Creativity Explored, a premier nonprofit visual arts center for artists with developmental disabilities, presents Exposed, a six-artist exhibition exploring and celebrating the human form.
Gallery and Exhibitions Manager Amy Auerbach and Gallery Associate Stephanie Rudd co-curated the exhibition, which highlights the work of artists who routinely represent the nude figure in various media. The exhibition’s theme was particularly inspired by Antonio Benjamin, whose extensive work in the genre was recently recognized with a book, Book of Nudes, published by Books for All Press.
The exhibition also includes artwork in a variety of media by Andrew Bixler, Camille Holvoet, José Nuñez, Thomas Pringle, and Kate Thompson. Benjamin first began to create his iconic nude drawings – most often in chocolate, vanilla, and strawberry “flavors” – “because I wanted to show people what bodies look like without clothes on them.” In conjunction with the exhibition, Creativity Explored will introduce a new product, a set of enamel lapel pins featuring Benjamin’s “flavored” breasts.
Rudd points out that while historically, art has been a vehicle for idealizing mainstream notions of female and male beauty, much of the artwork in this show challenge those norms. “I don’t draw people skinny,” Benjamin explains, “I want to make people just how I see them.” One of Benjamin’s large-scale works in the show features a woman “with huge legs and these thick ankles,” Auerbach describes, “There’s a fascinating sense of scale and weight.”

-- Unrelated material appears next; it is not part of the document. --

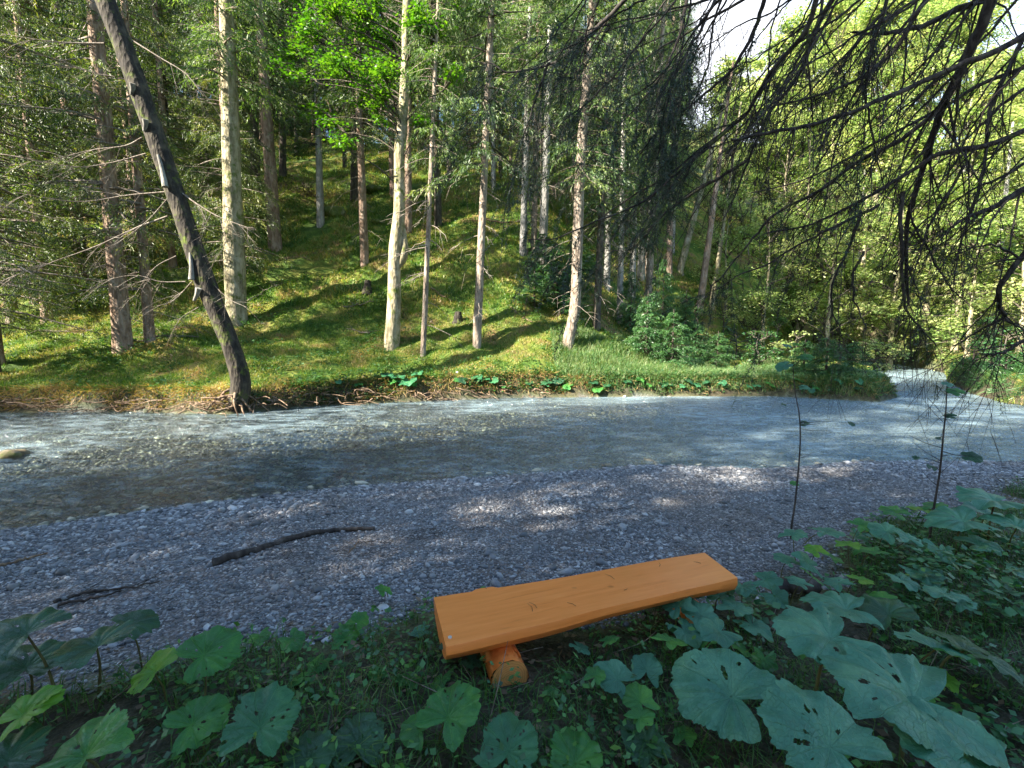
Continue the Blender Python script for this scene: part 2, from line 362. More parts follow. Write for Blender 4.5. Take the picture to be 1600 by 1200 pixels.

Benjamin’s work, like that of all of the other artists except for Thomas Pringle, is created without using models or reference images. Bixler, whose set of ceramics depicting vintage naked ladies” was also a major inspiration for the show, explains, “I’ve already seen [live nude figure models] before when I took a college art class. I just draw from my head.”
Camille Holvoet’s artwork perhaps most closely reflects the curators’ vision for a show that considers the vulnerability of being naked. Describing the wooden cut-outs she created, including one based on an earlier self-portrait, Holvoet says, “I made a male and a female justby my imagination – and a fat goddess from my [self-portrait] from January 2013. I want to make another one that is 180 [pounds], a skinny one of me, Camille.” Laughing, she adds, “Maybe 170 [pounds], like a little, little skinny one!”
While the exhibition is not overtly sexual per se, Auerbach and Rudd do hope that audiences will consider the experiences of people with developmental disabilities vis-à-vis nudity and sexuality. “People might not necessarily expect artists with disabilities to think about this topic, but there’s no reason why having a developmental disability stops you from thinking about sexuality and nudity,” Auerbach says.
For Thomas Pringle, the reason to paint nudes is clear, “I like to paint naked women because they’re prettier than men,” he says. “I don’t know why so many artists have done naked women, but I have an idea: I think they have the same reason as me.”
Exposed is a robust exhibition that is sure to provoke thought. "Everyone is born like this, naked, with private parts," Holvoet advises. "Put that in the newspaper, and tell people to come to the show."